All this was also happening, too, as whiteness studies was taking hold in the academy, and stirring up some shit. The basic quarrel, still unresolved: was whiteness studies really a critique of white power structures and ideologies motivated by Afro-American studies? Or was it a cunning way to reclaim center stage in the university from the multi-cultural reorganization set in motion by programs of black, Chicano, Asian, women’s and queer studies and cultures (no longer called “subcultures”)? Is there a contemporary testing of intellectual disciplines on the horizon that will unsettle us again? I don’t know.
There’s something worrisome, after all, in the persistent return of Mommy, Daddy, and childhood dream days, which the panel revisited. How much does this preserving of the adult world one knew as a child really set the boundaries (unconsciously as much as consciously) of one’s tastes and choices? I know this is a huge generalization, but that impulse truly did not characterize the ’40s and ’50s hipsters. They claimed — sometimes desperately, often clumsily, by no means always effectively — to be consciously separating themselves from the look, the sound, the artifacts, the sensory world of their parents as well as that social, political, and (sometimes) economic world.

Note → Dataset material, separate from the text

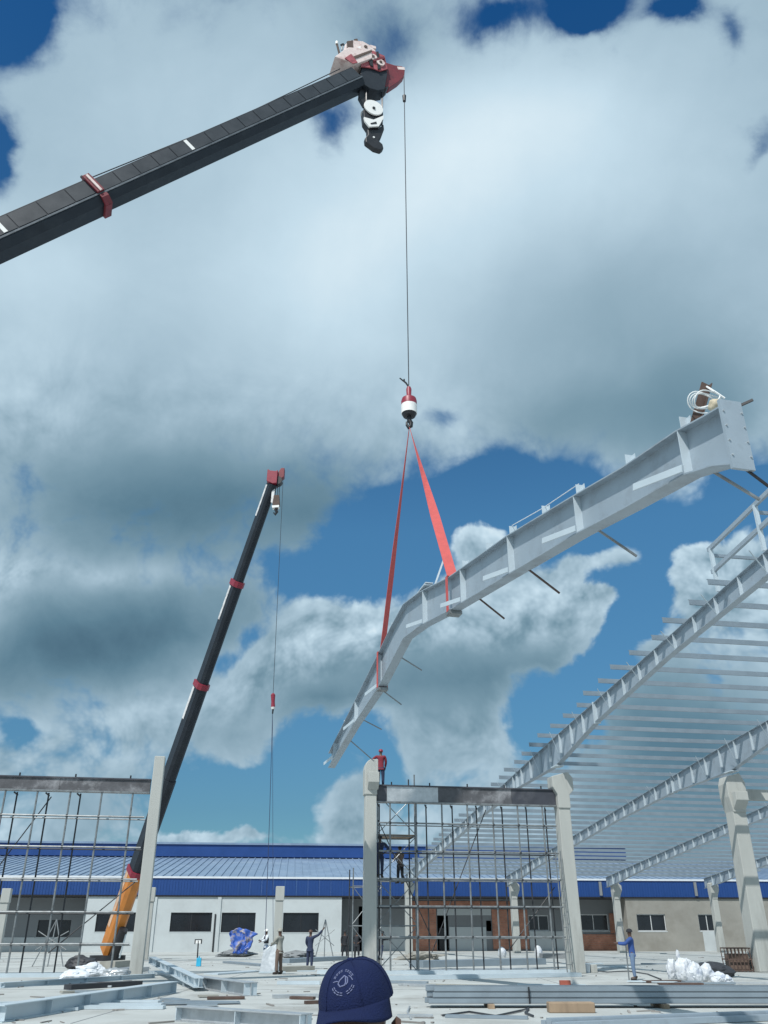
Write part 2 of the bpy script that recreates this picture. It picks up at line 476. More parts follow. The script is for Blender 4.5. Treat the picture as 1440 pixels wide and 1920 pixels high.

Finally, look at this exchange: “Do we believe an attachment remains — a genuine attachment — between hipster culture and anti-capitalist, environmentalist . . .” “Feminist!” “. . . feminist, thank you — feminist, progressive culture?”
What I can’t tell, and I hope this shows my ignorance, is how powerful as agents — as artists, as shapers — women are in contemporary hipster culture. Riot grrrls were mentioned. There are female musicians in some of the named bands. But what else? Where else? Who else? In the old days, we were artifacts, consumers, muses, and accessories. How about now? Are there dyke, fag, tranny icons and participants? I just can’t tell if queer culture overlaps with hipster culture. But I would be depressed if it didn’t.